6. Returning to Dust
There is physical suffering and death, and if Jesus does not come back first, every one of us will experience this. It’s very close for some of us. In answer to Brandi’s question regarding when Paul handed over to Satan the immoral person in 1 Corinthians 5:5 who had been sleeping with his stepmother, I think Paul was saying that his prayer for this person was that suffering and impending death would shake the disciplined person out of his spiritual stupor and bring him to faith and life, even if he died.
Dying to Live
So now, to get the biblical emphasis right, we need to end like this: In every single case of dying in the Christian life, the biblical emphasis, amazingly, falls on for the sake of someone’s living. It’s always for the sake of someone’s living that we talk about dying. We die in order to live.
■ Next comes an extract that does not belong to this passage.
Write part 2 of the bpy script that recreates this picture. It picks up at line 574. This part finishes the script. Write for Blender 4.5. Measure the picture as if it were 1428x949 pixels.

The death at conversion is a spiritual resurrection of life. We reckon ourselves dead to sin and alive to God. We kill sin so that we live in righteousness. We lose our lives to gain them. We carry the marks of Jesus so that people see life, the life of love. And we die, finally and physically, triumphant over sin, over death, over Satan, only to rise in the last day and shine like the sun in the kingdom of our Father (Matthew 13:43).